* _DATA RECORDS_:
⟨
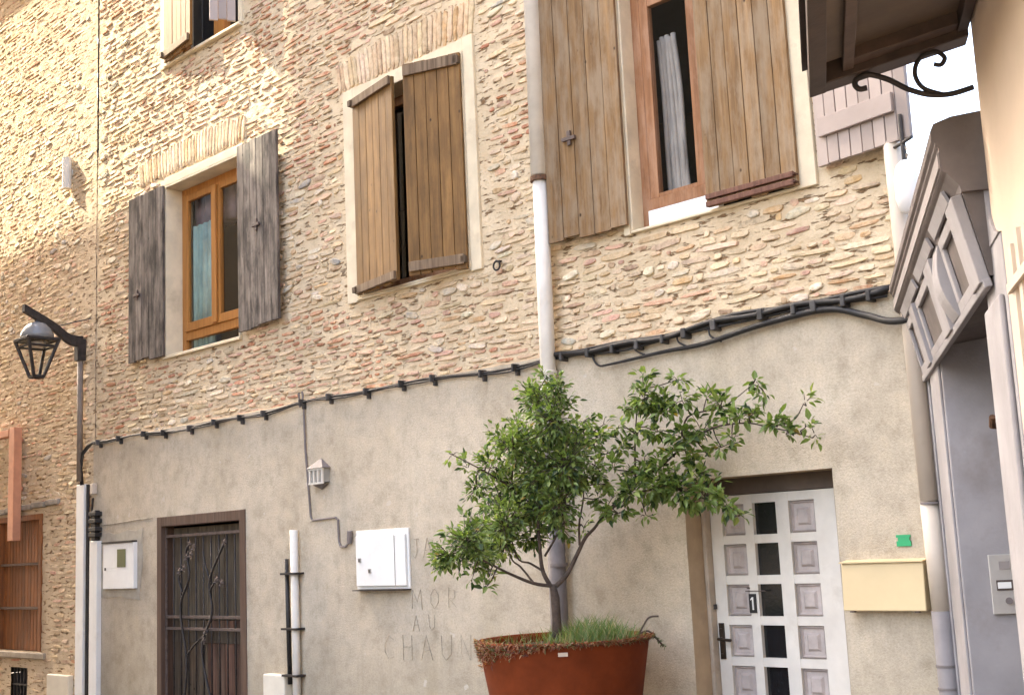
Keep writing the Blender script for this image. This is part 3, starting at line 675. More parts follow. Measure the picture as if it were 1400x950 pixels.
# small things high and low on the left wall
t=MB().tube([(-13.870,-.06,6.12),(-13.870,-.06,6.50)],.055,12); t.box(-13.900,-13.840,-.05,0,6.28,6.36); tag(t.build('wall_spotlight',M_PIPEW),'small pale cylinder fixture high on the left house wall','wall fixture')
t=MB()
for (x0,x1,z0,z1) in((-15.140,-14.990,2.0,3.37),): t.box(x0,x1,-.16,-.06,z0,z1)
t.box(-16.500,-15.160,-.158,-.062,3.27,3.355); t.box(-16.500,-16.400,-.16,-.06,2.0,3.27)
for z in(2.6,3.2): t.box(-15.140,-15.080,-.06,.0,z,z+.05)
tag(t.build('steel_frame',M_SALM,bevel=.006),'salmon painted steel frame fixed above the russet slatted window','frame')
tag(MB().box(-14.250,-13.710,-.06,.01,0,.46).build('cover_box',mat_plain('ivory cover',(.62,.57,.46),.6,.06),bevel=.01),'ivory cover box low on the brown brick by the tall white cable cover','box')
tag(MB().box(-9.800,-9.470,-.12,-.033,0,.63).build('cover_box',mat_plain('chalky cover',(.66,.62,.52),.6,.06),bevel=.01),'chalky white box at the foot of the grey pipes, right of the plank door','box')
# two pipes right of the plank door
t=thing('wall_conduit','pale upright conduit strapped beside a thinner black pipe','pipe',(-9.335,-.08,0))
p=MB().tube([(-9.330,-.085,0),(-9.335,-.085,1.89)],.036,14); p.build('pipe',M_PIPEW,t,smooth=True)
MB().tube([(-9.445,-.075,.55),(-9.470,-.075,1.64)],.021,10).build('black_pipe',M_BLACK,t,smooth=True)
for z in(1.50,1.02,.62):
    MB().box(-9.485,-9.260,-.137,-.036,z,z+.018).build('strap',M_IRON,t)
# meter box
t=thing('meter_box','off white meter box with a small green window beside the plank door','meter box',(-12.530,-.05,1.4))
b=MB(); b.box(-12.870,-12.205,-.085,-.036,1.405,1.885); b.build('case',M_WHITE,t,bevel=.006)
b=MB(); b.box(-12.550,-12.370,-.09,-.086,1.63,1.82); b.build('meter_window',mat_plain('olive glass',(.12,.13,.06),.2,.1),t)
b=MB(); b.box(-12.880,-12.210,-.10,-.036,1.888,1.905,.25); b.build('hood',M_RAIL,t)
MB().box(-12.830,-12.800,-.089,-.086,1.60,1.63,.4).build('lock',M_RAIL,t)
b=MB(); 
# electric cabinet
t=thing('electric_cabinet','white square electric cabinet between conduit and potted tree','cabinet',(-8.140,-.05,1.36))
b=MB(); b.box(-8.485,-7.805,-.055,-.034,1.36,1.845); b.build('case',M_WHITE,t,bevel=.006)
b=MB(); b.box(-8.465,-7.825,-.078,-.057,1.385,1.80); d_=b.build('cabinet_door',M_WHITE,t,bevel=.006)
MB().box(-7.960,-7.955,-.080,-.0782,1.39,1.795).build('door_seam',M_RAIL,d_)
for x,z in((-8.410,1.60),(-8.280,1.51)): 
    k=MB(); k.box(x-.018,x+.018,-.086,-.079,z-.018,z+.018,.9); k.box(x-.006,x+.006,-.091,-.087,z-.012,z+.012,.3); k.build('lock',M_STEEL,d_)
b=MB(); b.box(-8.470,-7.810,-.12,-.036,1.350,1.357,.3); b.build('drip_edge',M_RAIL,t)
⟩
⟨
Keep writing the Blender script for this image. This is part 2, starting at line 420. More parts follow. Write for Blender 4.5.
⟩
* _WRITTEN REQUEST_: Extract each line holding the word "Blender" from the records.

* _COMPLETE RESPONSE_:
Keep writing the Blender script for this image. This is part 3, starting at line 675. More parts follow. Measure the picture as if it were 1400x950 pixels.
Keep writing the Blender script for this image. This is part 2, starting at line 420. More parts follow. Write for Blender 4.5.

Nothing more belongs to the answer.